Descrizione prodotto
Tour Rome’s underground burial chambers and crypts to discover a history that predates Christianity, and post-dates the Renaissance.
This tour takes you back to a time when Christianity was considered a cult and its members were executed as heretics and buried as martyrs. You will see hundreds of burial chambers, from modest single sites to extravagant family tombs, in the long corridors of the underground city.
First, visit the Capuchin Crypt and Museum for an encounter with Caravaggio’s magnificent “St. Francis in Meditation” canvas, along with masterpieces by Domenichino and Reni. See relics from the life of St. Francis and some of his followers. The Crypt is decorated with the bones of 4,000 Capuchin monks, including real skull and crossbones and chandeliers made of human vertebrae.
Combine this incredible experience with a visit of the Diocletian Baths and the National Roman Museum.
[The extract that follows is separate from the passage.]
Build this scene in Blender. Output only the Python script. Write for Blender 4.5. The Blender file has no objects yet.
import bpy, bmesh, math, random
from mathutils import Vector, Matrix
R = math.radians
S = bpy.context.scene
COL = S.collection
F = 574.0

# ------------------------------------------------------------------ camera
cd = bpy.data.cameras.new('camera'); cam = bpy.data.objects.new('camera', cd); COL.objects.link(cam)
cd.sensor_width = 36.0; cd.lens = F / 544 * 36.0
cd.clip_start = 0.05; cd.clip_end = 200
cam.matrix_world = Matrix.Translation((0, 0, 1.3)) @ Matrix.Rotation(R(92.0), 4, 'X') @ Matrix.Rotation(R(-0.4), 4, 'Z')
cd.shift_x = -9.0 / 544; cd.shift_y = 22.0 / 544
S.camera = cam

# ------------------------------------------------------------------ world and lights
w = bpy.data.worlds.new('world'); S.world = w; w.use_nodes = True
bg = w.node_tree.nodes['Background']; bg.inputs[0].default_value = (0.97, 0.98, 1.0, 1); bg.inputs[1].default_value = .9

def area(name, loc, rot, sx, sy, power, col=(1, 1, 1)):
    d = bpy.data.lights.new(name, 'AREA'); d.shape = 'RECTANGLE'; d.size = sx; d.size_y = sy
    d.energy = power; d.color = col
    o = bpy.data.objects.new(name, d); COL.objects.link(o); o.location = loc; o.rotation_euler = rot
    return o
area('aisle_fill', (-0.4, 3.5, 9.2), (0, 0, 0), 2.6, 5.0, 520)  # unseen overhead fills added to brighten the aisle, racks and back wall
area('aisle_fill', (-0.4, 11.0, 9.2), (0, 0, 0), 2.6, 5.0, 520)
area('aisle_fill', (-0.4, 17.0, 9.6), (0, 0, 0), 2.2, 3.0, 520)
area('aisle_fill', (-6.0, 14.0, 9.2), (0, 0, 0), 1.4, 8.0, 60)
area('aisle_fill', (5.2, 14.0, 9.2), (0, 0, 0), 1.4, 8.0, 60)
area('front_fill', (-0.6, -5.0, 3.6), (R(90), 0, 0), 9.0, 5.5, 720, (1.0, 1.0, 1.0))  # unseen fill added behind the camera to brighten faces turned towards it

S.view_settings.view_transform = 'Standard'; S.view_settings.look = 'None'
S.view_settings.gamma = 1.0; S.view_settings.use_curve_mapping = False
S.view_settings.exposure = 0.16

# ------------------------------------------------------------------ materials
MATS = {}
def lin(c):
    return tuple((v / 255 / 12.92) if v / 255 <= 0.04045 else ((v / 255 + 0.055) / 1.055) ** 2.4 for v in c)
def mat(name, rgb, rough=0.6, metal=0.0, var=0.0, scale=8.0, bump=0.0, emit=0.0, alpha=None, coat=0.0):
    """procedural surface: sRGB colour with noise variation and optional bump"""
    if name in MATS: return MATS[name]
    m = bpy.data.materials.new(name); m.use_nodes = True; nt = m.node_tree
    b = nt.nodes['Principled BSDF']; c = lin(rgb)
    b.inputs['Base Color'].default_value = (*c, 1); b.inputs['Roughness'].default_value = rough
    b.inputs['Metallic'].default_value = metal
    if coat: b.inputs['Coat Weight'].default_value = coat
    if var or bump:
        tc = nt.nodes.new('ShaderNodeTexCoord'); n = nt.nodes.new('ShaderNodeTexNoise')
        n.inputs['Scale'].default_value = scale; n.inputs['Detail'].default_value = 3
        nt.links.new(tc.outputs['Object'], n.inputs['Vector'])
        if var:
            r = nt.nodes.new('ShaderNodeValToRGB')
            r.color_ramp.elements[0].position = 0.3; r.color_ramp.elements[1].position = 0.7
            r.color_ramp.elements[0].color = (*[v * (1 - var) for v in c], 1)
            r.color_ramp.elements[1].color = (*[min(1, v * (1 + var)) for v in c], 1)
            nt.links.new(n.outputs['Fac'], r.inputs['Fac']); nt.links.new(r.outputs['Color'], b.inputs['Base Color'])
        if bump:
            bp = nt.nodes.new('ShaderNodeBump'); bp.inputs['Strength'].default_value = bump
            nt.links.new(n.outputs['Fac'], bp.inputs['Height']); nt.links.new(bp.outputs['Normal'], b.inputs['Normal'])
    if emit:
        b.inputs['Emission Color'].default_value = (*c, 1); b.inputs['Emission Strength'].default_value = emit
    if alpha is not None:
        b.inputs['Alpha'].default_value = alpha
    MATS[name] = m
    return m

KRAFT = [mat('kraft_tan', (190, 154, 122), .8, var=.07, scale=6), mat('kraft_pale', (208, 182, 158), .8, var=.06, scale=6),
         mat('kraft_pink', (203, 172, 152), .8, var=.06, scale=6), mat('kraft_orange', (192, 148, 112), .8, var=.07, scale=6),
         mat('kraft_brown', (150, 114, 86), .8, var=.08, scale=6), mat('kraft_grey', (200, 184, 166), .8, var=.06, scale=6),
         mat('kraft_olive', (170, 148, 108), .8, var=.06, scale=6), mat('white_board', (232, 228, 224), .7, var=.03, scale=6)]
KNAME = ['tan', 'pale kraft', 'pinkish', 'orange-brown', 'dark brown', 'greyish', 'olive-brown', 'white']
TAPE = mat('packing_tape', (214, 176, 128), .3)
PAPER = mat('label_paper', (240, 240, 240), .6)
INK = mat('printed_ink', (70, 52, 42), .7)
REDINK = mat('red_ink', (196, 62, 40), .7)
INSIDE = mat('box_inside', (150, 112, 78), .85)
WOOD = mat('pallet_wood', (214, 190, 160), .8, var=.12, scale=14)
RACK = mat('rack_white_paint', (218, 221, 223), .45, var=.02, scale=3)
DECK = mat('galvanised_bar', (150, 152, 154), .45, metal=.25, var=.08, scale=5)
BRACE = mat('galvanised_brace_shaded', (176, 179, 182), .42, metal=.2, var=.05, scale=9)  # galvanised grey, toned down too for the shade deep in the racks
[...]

The Baths of Diocletian (Terme di Diocleziano) are the most imposing thermal complex ever built in Rome. Erected between 298 and 306 CE, they spanned more than 13 hectares and could accommodate up to 3000 people at the same time, within a structure consisting of a series of environments such as gymnasia, libraries, a swimming pool of more than 3500 square metres and those rooms that were the heart of every thermal complex: the frigidarium (cold bath), the tepidarium (lukewarm bath) and the calidarium (hot bath). It was precisely these latter spacious rooms the ones converted by Michelangelo into the Basilica of Saint Mary of the Angels and the Christian Martyrs: in the other environments arose the Carthusian Monastery, conceived by the artist himself.
Original seat of the Museo Nazionale Romano (National Roman Museum) since its institution in 1889, the Baths and the Charterhouse are currently undergoing a restoration process that has thus far permitted the reopening of a part of the monumental complex and of the two sections of such a composite museum, the Section of Proto-history of the Latin Peoples and the Epigraphic Section, this one pertaining to Written Communication in the Roman World.
Besides the exhibition, visitors can enjoy, therefore, the sumptuous and imposing Aula Decima, wherein are exhibited the big tomb of the Platorini and two chamber tombs, decorated with frescoes and stuccoes, originally from the Necropolis of the Via Portuensis.
It is then possible to have a stroll in the large Michelangelo’s Cloister of the Charterhouse, which today is an unexpected haven of peace and silence despite being only a few steps from the bustling Termini Train Station; in it are on display more than 400 artworks such as statues, reliefs, altars, sarcophagi, all coming from the Roman environs.